Tabou, non ! Ibitavurwa plutôt, c’est ce qu’on aime dire chez nous ! comment avouer que ton propre sang peut abuser de toi ? à qui le dirais-tu ? des fois le silence se trouve être notre seul allié. Ceci est une lettre pour une personne qui me tient à cœur, qui a été meurtri à l’intérieur à un si jeune âge. Ange, tu as mon admiration
Ange, surement que tu vas atterrir sur ces vers un jour. Pas besoin de le signer puisque tu reconnaîtrais ma plume parmi des milliers. Mafuu…à travers ces lignes, tu verras toute mon admiration.
Meuf…je sais que tout d’abord tu vas être en colère parce que j’ai osé écrire ton histoire, depuis que tu m’as raconté ton calvaire, je n’ai pas pu trouver les mots, mais aujourd’hui, j’ose non seulement te le dire publiquement mais j’en profite pour le partager aux autres qui me liront. pardonne moi, je pense que le monde mérite de savoir, le monde mérite de poser un regard nouveau sur tes silences, le monde mérite de te connaitre, du moins de connaitre ton histoire, peut être que ça sauvera certains, certains seront révolté comme je l’ai été cette matinée là où tu m’as raconté ton calvaire, certains diront que c’est pas vrai et certains penseront à leurs enfants loin d’eux, aux obstacles qu’ils pourraient traverser, et certains iront jusqu’à dire : les filles baracreea utu Drama.
Mais moi, je sais que tu es une battante, et j’espère qu’à travers ces quelques vers mélancoliques tu ne revivras pas les abîmes de ton passé, mais que ça te permettra de voir ce que t’as déjà surmonté, à quel point tu es extraordinaire et à quel point je t’aime
Tu rêvais comme on peut rêver à 15 ans…
Tu avais 15 ans, n’est-ce pas ? L’âge ou tu te permets de rêver, et d’ailleurs, tu rêvais comme on peut rêver à cet âge, normal tu ne te doutais pas du malheur qui te guettais. Ton père paix à son âme, était un visionnaire, il voulait voir sa fille fréquenter les bonnes écoles, pour lui, bonne école était synonyme d’école de Bujumbura. Il disait que l’intelligence de sa fille ne pouvait pas rester méconnu au fin fond de la campagne, il avait raison, tu es très intelligente.
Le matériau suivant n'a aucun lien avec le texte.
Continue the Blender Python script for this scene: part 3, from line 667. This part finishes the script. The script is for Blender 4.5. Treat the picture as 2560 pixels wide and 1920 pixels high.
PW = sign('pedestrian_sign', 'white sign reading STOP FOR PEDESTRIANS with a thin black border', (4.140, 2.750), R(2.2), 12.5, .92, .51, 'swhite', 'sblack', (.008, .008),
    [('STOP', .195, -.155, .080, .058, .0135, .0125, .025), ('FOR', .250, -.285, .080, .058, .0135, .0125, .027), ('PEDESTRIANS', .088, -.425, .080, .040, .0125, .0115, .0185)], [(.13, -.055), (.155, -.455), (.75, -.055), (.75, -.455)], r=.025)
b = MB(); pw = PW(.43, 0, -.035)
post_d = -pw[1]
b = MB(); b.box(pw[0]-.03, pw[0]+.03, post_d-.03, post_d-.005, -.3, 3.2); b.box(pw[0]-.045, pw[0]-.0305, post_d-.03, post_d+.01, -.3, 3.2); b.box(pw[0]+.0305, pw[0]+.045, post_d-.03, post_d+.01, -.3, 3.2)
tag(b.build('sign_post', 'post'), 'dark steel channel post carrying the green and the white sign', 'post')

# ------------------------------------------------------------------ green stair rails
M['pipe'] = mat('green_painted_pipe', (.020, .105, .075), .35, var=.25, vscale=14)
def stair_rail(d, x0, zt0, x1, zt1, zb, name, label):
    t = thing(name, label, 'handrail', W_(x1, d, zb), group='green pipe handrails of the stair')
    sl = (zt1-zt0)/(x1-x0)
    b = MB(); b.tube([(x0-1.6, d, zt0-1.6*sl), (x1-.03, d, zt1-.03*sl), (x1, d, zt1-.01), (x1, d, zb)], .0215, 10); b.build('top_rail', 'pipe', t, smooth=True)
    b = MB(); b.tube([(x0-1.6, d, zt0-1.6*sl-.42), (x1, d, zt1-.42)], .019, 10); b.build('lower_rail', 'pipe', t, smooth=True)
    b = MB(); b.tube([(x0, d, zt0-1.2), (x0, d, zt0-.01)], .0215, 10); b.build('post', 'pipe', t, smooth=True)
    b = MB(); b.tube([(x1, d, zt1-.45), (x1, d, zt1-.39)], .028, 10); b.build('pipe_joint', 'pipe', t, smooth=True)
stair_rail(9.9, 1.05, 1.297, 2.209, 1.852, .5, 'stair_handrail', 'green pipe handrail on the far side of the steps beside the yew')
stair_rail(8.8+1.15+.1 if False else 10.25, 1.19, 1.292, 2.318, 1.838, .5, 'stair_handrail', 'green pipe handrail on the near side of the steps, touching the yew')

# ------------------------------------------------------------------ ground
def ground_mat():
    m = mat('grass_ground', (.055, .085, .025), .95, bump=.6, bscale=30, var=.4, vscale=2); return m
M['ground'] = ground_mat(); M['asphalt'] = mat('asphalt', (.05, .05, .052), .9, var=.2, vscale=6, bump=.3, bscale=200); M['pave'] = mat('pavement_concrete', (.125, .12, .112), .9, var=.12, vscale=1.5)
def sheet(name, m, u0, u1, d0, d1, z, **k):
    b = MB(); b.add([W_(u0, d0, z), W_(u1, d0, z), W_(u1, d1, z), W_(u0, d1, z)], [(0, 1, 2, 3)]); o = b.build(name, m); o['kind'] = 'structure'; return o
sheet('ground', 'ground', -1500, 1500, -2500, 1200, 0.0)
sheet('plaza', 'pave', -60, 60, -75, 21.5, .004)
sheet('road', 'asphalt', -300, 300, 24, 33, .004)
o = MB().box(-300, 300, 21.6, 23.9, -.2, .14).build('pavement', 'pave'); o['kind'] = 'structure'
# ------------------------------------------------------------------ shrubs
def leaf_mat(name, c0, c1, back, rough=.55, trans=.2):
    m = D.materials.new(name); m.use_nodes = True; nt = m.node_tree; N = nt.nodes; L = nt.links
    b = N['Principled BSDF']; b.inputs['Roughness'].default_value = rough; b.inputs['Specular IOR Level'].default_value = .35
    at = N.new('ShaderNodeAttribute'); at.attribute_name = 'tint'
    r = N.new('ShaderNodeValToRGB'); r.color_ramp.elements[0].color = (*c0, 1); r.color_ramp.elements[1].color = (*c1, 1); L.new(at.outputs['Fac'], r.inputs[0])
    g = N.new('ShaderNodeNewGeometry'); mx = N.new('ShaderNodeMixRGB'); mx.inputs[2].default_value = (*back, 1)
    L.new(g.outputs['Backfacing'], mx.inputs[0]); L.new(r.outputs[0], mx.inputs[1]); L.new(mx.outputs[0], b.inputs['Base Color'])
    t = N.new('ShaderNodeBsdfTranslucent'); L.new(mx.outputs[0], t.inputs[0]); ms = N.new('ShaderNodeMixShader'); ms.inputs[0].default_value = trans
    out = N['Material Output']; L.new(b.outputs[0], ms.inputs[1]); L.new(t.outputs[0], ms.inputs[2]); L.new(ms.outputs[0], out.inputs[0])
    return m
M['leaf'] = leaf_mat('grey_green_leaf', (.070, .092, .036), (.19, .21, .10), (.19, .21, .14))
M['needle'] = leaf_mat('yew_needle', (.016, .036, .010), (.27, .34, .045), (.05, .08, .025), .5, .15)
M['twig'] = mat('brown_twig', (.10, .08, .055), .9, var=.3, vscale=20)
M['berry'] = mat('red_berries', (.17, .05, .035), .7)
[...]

Bugendana n’est pas si campagne que ça mais pour lui, pour tes rêves (parce que tu rêvais de Bujumbura aussi) tu es descendu, dans cette chaleur qui allait t’étouffer à petit feu.
Tu as été accueilli par ton oncle, tu l’aimais beaucoup, tu disais qu’il avait été le seul à avoir réussi sa vie dans votre famille, et d’ailleurs c’est lui qui payait les frais scolaires de tes petits frères. Tu l’avais pris comme modèle, tu enviait tes cousines et tu rêvais de réussir toi aussi pour venir en aide à ta pauvre mère. Tu ne peux pas t’en vouloir d’avoir cru en lui, C’est très impressionnant de rêver gros comme ça sachant le contexte de notre pays, moi je tire mon chapeau. L’oncle idéal s’est révélé être un bourreau. Je me rappelle tes propres mots et je sens des larmes couler : Aux premiers abords il s’est contenté de simples attouchements en me menaçant de me renvoyer si je faisais la dure, très vite, ces derniers ont laissé place au fruit défendu. Je ne pouvais rien dire puisque c’était lui qui payait tout pour mes petits frères, et puis qu’aurait dit mon père ? qu’aurait-il advenu ? tout comme moi, il idéalisait son frère, j’ai dû j’ai encaissé sans rien dire
En écrivant, je me rappelle tes larmes et je ne peux que compatir, tu n’étais qu’une enfant, ton corps n’était pas prêt, il est d’autant moins aujourd’hui,
Je n’écris pas ça pour te rappeler les détails que tu connais déjà, tu as tant médité en silence, je voudrais que tu saches que t’es une battante, je sais que tu culpabilises, et ça me fend le cœur, je ne vais pas te dire que ça va s’estomper comme ça, mais tu ne devrais pas t’en vouloir, ce n’était pas ta faute, mpore cane
Aux autres qui me lisent, vous l’avez vécu ou bien vous savez celui qui a vécu ça, rappelons-leur à quel point elles n’ont pas mérité ça, ce n’était pas leur faute.